The current-valve structure of the transistor is now almost complete. Both BJTs and FETs exploit the n-p-n (or p-n-p) sandwich structure, but in different ways. (1) A BJT is arranged so that the large current to be controlled tries to flow from one n-type layer to the other. Because of the back-to-backp-n junctions in the p-n-p sandwich, however, it cannot. Therefore wires are attached to the edges of the p-type layer in the middle of the sandwich and a control voltage is used to inject electrons into it. Each electron fills in a positively-charged hole; if enough electrons are injected, the p-type layer is temporarily and reversibly transformed into a n-type layer, possessing extra electrons for conduction. As far as current flow is concerned, there is now an n-n-n sandwich, the p-n junctions have disappeared, and current can flow through freely.
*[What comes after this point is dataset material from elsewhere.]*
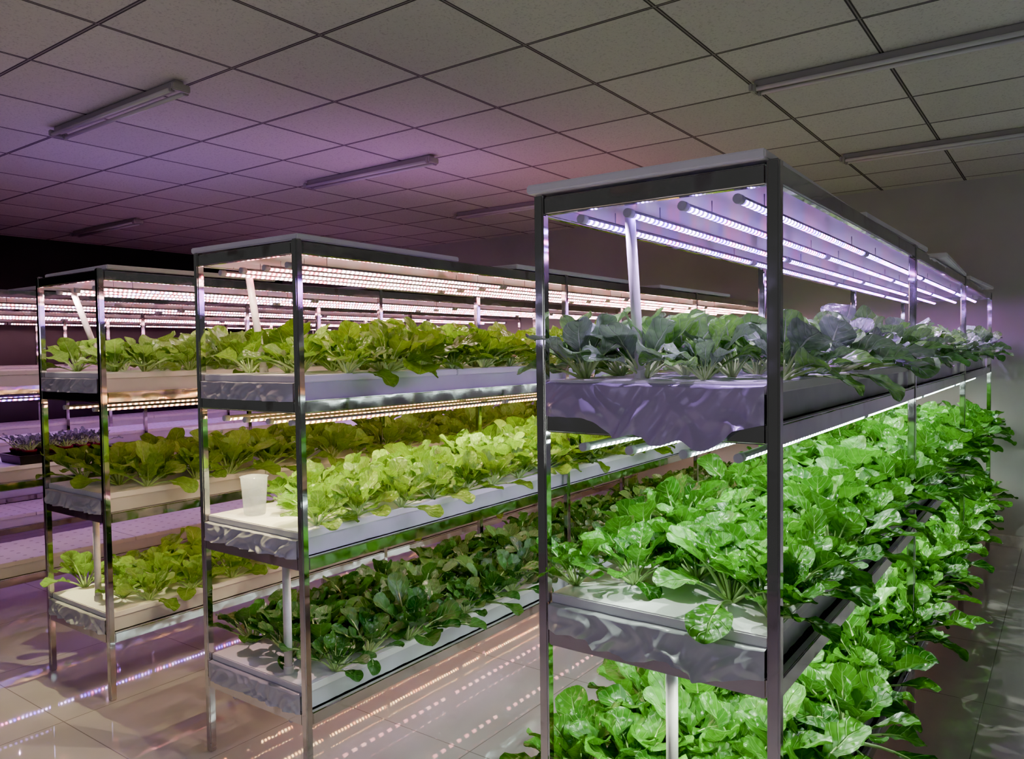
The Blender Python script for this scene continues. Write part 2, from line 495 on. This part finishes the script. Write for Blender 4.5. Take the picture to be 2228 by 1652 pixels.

Varying the control voltage varies how many electrons are injected into the p-type layer, which in turn controls the amount of current that can flow through the transistor, just as a valve varies the water flowing through a pipe. (2) An FET arranges current to flow sideways through the n-p-n (or p-n-p) sandwich, through the p-type layer. Normally the current has no problem doing so, because it can slip easily between the depletion layers above and below the p-type layer. But by applying an appropriate voltage to both the n-type layers of the sandwich, one can cause the nonconducting depletion layers of the two p-n junctions to thicken inward, squeezing the conductive p-type path in the middle--perhaps shutting it off completely. Thus, as in the BJT, control of the supply of charge carriers implements a current valve.
Although FETs are somewhat slower than BJTs, they are cheaper, smaller and used less power. FETs are used as amplifiers, oscillators, and switches, being very suitable for the amplification of very small signals.
Until the invention of the transistor in 1947, digital circuits were composed of vacuum tubes, which also function as valves for current flow. (British engineering slang for vacuum tubes was "valves.") Compared to tubes, transistors are durable, small, resistant to physical shock, and inexpensive. They also use less energy. At one time, only discrete (physically separate) transistor devices existed; normally these were sealed in ceramic or plastic "cans," with wires poking out that could be connected to an electric circuit. Although discrete transistors are still used, the vast majority of transistors are built into integrated circuits as parts of microprocessors, memory chips, and the like. State-of-the-art microprocessors contain millions of tiny transistors (mostly FETs). Today, transistors are used in virtually every electronic device, including radios, televisions, computers, and communication satellites.